● **Task directions**
Look at the data below and print exactly the lines from its first line through the line with "lamp_far('far white lamp"; the pictures stay out of the copy.

____ Provided material

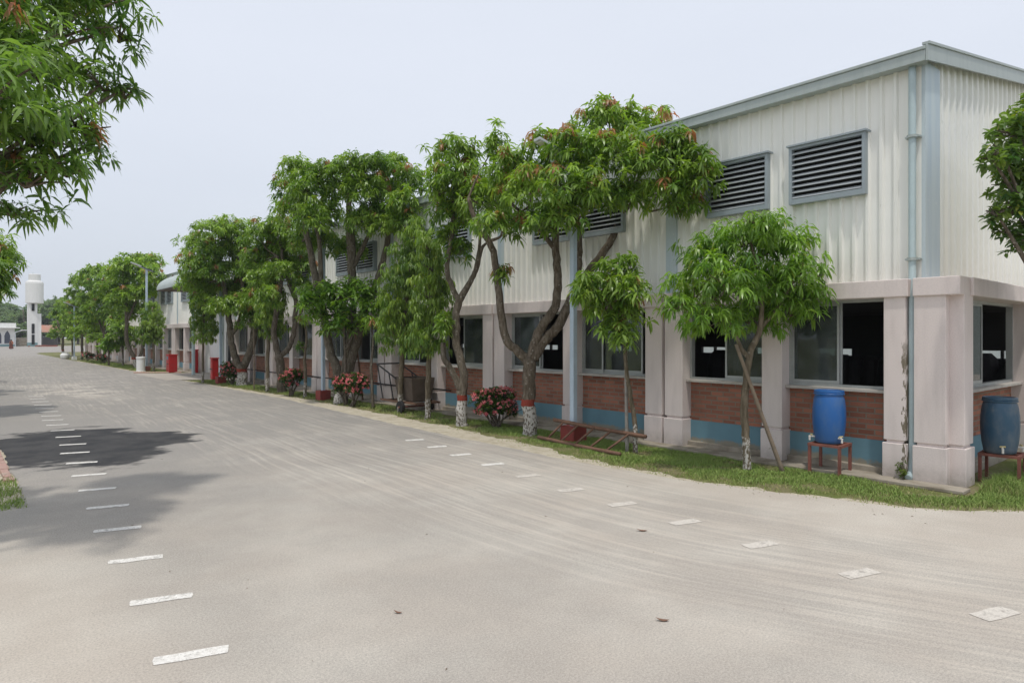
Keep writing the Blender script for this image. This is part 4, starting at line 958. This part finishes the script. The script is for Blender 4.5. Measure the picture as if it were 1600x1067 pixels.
# red brick edge walling round the first lamp base is a loose box of its own
def lamp_far(label, u, vb, vt, d):
    p = at(u, vb, d); r = thing('street_lamp', label, 'street lamp', (p[0],p[1],0), 'curved lamps at the road end'); h = at(u, vt, d)[2]
    MB().tube(catmull([(p[0],p[1],0),(p[0],p[1],h*.6),(p[0],p[1],h*.92),(p[0]+.5,p[1]-.3,h),(p[0]+1.2,p[1]-.8,h+.25)], 4), .09, 8).build('pole', 'lamp_grey', r)
    MB().hexa([(p[0]+dx+1.3, p[1]-.9+dy, h+.2+dz) for dz in (0,.15) for dx, dy in ((-.5,-.2),(.6,-.7),(.7,-.3),(-.4,.2))]).build('lamp_head', 'white', r)
lamp_far('far white lamp post between the white building and the water tower', 24, 542, 518, 140)

# ------------------------------------------------------------------ ladder, boxes, cart
ld = thing('ladder', 'reddish wooden ladder lying on its side on the grass', 'ladder', (9.1,8.7,0))
r0, r1 = np.array((9.18,9.95,.06)), np.array((8.98,7.62,.05)); q0, q1 = np.array((9.40,9.72,.42)), np.array((9.42,7.40,.34))
for a, b in ((r0,r1),(q0,q1)):
    MB().tube(catmull([a, (a+b)/2+np.array((.01,0,-.012)), b], 5), [.040,.039,.041,.038,.039,.037,.038,.036,.037,.036,.035], 9).build('rail', 'wood_red', ld, smooth=True)
for t in (.12,.30,.48,.66,.84): MB().tube([r0+(r1-r0)*t, q0+(q1-q0)*t], .022, 8).build('rung', 'wood_red', ld, smooth=True)
ct = thing('garbage_cart', 'rusty two-wheeled garbage cart with a pipe handle parked by the wall', 'cart', (10.0,15.9,0))
cy0, cy1 = 15.55, 16.45
MB().add([(9.70,cy0+.06,.33),(10.3,cy0+.06,.33),(10.3,cy1-.06,.33),(9.7,cy1-.06,.33),(9.62,cy0-.02,.98),(10.38,cy0-.02,.98),(10.38,cy1+.02,.98),(9.62,cy1+.02,.98),
          (9.66,cy0+.02,.98),(10.34,cy0+.02,.98),(10.34,cy1-.02,.98),(9.66,cy1-.02,.98),(9.74,cy0+.1,.37),(10.26,cy0+.1,.37),(10.26,cy1-.1,.37),(9.74,cy1-.1,.37)],
         [(0,3,2,1),(0,1,5,4),(1,2,6,5),(2,3,7,6),(3,0,4,7),(4,5,9,8),(5,6,10,9),(6,7,11,10),(7,4,8,11),(8,9,13,12),(9,10,14,13),(10,11,15,14),(11,8,12,15),(12,13,14,15)]).build('tub', 'rust_dark', ct, bevel=.015)
fr = MB()
for x in (9.62, 10.38): fr.box(x-.03, 15.3, .27, x+.03, 17.2, .325)
for yy in (15.33, 16.0, 16.9): fr.box(9.652, yy, .275, 10.348, yy+.05, .32)
fr.build('chassis', 'wood_red', ct)
hn = MB()
for x in (9.62, 10.38): hn.tube([(x,16.35,.93),(x,17.45,1.32)], .022, 8).tube([(x,17.1,.3),(x,17.42,1.3)], .02, 8).tube([(x,16.5,.3),(x,16.75,1.05)], .018, 8)
hn.tube([(9.62,17.44,1.32),(10.38,17.44,1.32)], .022, 8).build('handle', 'rubber', ct)
for x in (9.52, 10.48):
    w = MB(); w.tube([(x-.04,15.95,.17),(x+.04,15.95,.17)], .17, 20).build('wheel', 'rubber', ct); 
MB().tube([(9.46,15.95,.17),(10.54,15.95,.17)], .025, 8).build('axle', 'rust', ct)
def cabinet(name, label, cat, x0, y0, x1, y1, h, mat, knob=True):
    r = thing(name, label, cat, ((x0+x1)/2,(y0+y1)/2,0))
    MB().box(x0,y0,.05,x1,y1,h).build('body', mat, r, bevel=.015)
    MB().box(x0-.03,y0-.03,h+.002,x1+.03,y1+.03,h+.05).build('lid', mat, r, bevel=.01)
    MB().box(x0+.05,y0+.05,0,x1-.05,y1-.05,.052).build('foot', 'rust_dark', r)
    if knob: MB().box(x0-.02,(y0+y1)/2-.2,h*.5,x0+.001,(y0+y1)/2+.2,h*.5+.04).build('handle', 'rubber', r)
    return r
yy = on_x(334, 9.9); cabinet('red_bin', 'tall bright red bin behind the lamp post near the entrance', 'bin', 9.8, yy-.1, 10.1, yy+.2, 1.05, 'red')
yy = on_x(269, 10.0); rb = cabinet('red_cabinet', 'red fire cabinet with a blue sign by the far pillars of the entrance', 'cabinet', 9.75, yy-.35, 10.2, yy+.3, 1.05, 'red')
MB().box(9.735, yy-.12, .8, 9.748, yy+.12, .98).build('sign_plate', 'dado', rb)
yy = on_x(306, 10.9); cabinet('hose_box', 'small red hose box hung on the pillar past the entrance', 'hose box', 10.75, yy-.2, 10.98, yy+.2, 1.35, 'red', False)
yy = on_x(220, 8.9); b = thing('bollard', 'stubby white concrete bollard beside the potted lamp post', 'bollard', (8.9,yy,0))
MB().lathe((8.9,yy,0), [(.27,0),(.27,.06),(.24,.08),(.24,.8),(.27,.82),(.27,.9),(.15,.92)], 20).build('shaft', 'white', b)
yy = on_x(102, 8.6); b = thing('water_pot', 'squat white pot at the roadside near the last trees', 'pot', (8.6,yy,0))
MB().lathe((8.6,yy,0), [(.26,0),(.4,.15),(.43,.36),(.34,.52),(.25,.56),(.28,.62)], 18).build('vessel', 'white', b)

# ------------------------------------------------------------------ props holding the young trees
def prop(label, a, b, r, mat):
    o = MB().tube(catmull([a, tuple((p+q)/2+random.gauss(0,.012) for p, q in zip(a, b)), b], 6), np.linspace(r*1.1, r*.8, 13), 9).build('support_pole', mat, None, smooth=True, loc=(a[0],a[1],0)); tag(o, label, 'pole')
    return o
a = ground(1225,738); e = at(1150,538,10.35)
prop('weathered pole leaning against the round young mango tree', (a[0],a[1],-.05), e, .032, 'bamboo')
ys = on_x(980,9.45); prop('upright grey pole tied beside the slender mango sapling', (9.45,ys,-.05), (9.47,ys+.05,2.6), .032, 'bamboo_grey')
a = ground(560,628); prop('dark pole leaning against the tall spreading mango', (10.35,on_x(567,10.35),0), (9.7,on_x(553,9.7),2.5), .03, 'wood_red')
ys = on_x(397,9.3); prop('thin upright cane by the slim whitewashed drooping tree', (9.3,ys,-.05), (9.3,ys+.05,2.4), .022, 'bamboo')

# ------------------------------------------------------------------ blue water drums on iron stands
def drum(label, c, mat, taps, zrot):
    x, y, z = c; r = thing('water_drum', label, 'drum', (x,y,z))
    pr = [(.175,0),(.195,.012),(.205,.06),(.222,.16),(.236,.30),(.240,.42),(.236,.54),(.222,.66),(.208,.72),(.200,.735),(.200,.742),(.212,.746),(.214,.765),(.204,.772)]
    o = MB().lathe((x,y,z), pr, 40).build('barrel', mat, r, smooth=True)
    MB().lathe((x,y,z+.772), [(.207,0),(.216,.004),(.216,.032),(.204,.040),(.19,.040),(.185,.026),(.05,.026)], 40).build('lid', mat, r, smooth=False)
    MB().lathe((x,y,z+.745), [(.2165,0),(.2225,.006),(.2225,.016),(.2165,.022)], 40).build('clamp_ring', mat, r)
    for a in taps:
        dx, dy = math.cos(a), math.sin(a); q = lambda s, dz, t=0: (x+dx*s-dy*t, y+dy*s+dx*t, z+dz)
        tp = MB().tube([q(.18,.09), q(.30,.09)], .013, 10).tube([q(.285,.095), q(.285,.03)], .015, 10).tube([q(.26,.09), q(.26,.125)], .011, 8).build('tap', 'pvc', r)
        MB().tube([q(.26,.118,-.035), q(.26,.122,.035)], .011, 8).build('tap_handle', 'yellow', tp)
def stand(label, c, w, h, rot):
    x, y = c; r = thing('drum_stand', label, 'stand', (x,y,0)); cs, sn = math.cos(rot), math.sin(rot)
    def P(a, b, z): return (x+a*cs-b*sn, y+a*sn+b*cs, z)
    k = w/2; t = .024
    def bar(p, q, rr, z0, z1):
        (a0, b0), (a1, b1) = p, q; d = math.dist(p, q); ux, uy = (a1-a0)/d*0, (b1-b0)/d*0; nx, ny = -(b1-b0)/d*rr, (a1-a0)/d*rr
        return [P(a0-nx,b0-ny,z0),P(a1-nx,b1-ny,z0),P(a1+nx,b1+ny,z0),P(a0+nx,b0+ny,z0),P(a0-nx,b0-ny,z1),P(a1-nx,b1-ny,z1),P(a1+nx,b1+ny,z1),P(a0+nx,b0+ny,z1)]
    top = MB()
    top.hexa(bar((-k-t,-k),(k+t,-k),t,h-.042,h-.002)); top.hexa(bar((-k-t,k),(k+t,k),t,h-.042,h-.002)); top.hexa(bar((-k,-k+t+.001),(-k,k-t-.001),t,h-.04,h-.004)); top.hexa(bar((k,-k+t+.001),(k,k-t-.001),t,h-.04,h-.004)); top.hexa(bar((0,-k+t+.001),(0,k-t-.001),t,h-.038,h-.003))
    top.build('top_frame', 'rust', r)
    for a in (-k, k):
        for b in (-k, k):
            m = MB(); s = .02; m.hexa([P(a+i*s, b+j*s, z) for z in (0.0, h-.043) for i, j in ((-1,-1),(1,-1),(1,1),(-1,1))]); m.build('leg', 'rust', r)
stand('rusty iron stand under the bright blue drum', (10.40,4.62), .44, .47, math.radians(4))
drum('bright blue plastic water drum below the window nearest the corner', (10.42,4.64,.47), 'drum_blue', (math.radians(-118), math.radians(130)), 0)
stand('rusty iron stand under the dusty drum round the corner', (11.72,2.72), .46, .42, math.radians(4))
drum('dusty faded blue water drum on the end wall round the corner', (11.68,2.74,.42), 'drum_dusty', (math.radians(200), math.radians(-60)), 0)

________

● **Solution to this problem**
Keep writing the Blender script for this image. This is part 4, starting at line 958. This part finishes the script. The script is for Blender 4.5. Measure the picture as if it were 1600x1067 pixels.
# red brick edge walling round the first lamp base is a loose box of its own
def lamp_far(label, u, vb, vt, d):
    p = at(u, vb, d); r = thing('street_lamp', label, 'street lamp', (p[0],p[1],0), 'curved lamps at the road end'); h = at(u, vt, d)[2]
    MB().tube(catmull([(p[0],p[1],0),(p[0],p[1],h*.6),(p[0],p[1],h*.92),(p[0]+.5,p[1]-.3,h),(p[0]+1.2,p[1]-.8,h+.25)], 4), .09, 8).build('pole', 'lamp_grey', r)
    MB().hexa([(p[0]+dx+1.3, p[1]-.9+dy, h+.2+dz) for dz in (0,.15) for dx, dy in ((-.5,-.2),(.6,-.7),(.7,-.3),(-.4,.2))]).build('lamp_head', 'white', r)
lamp_far('far white lamp post between the white building and the water tower', 24, 542, 518, 140)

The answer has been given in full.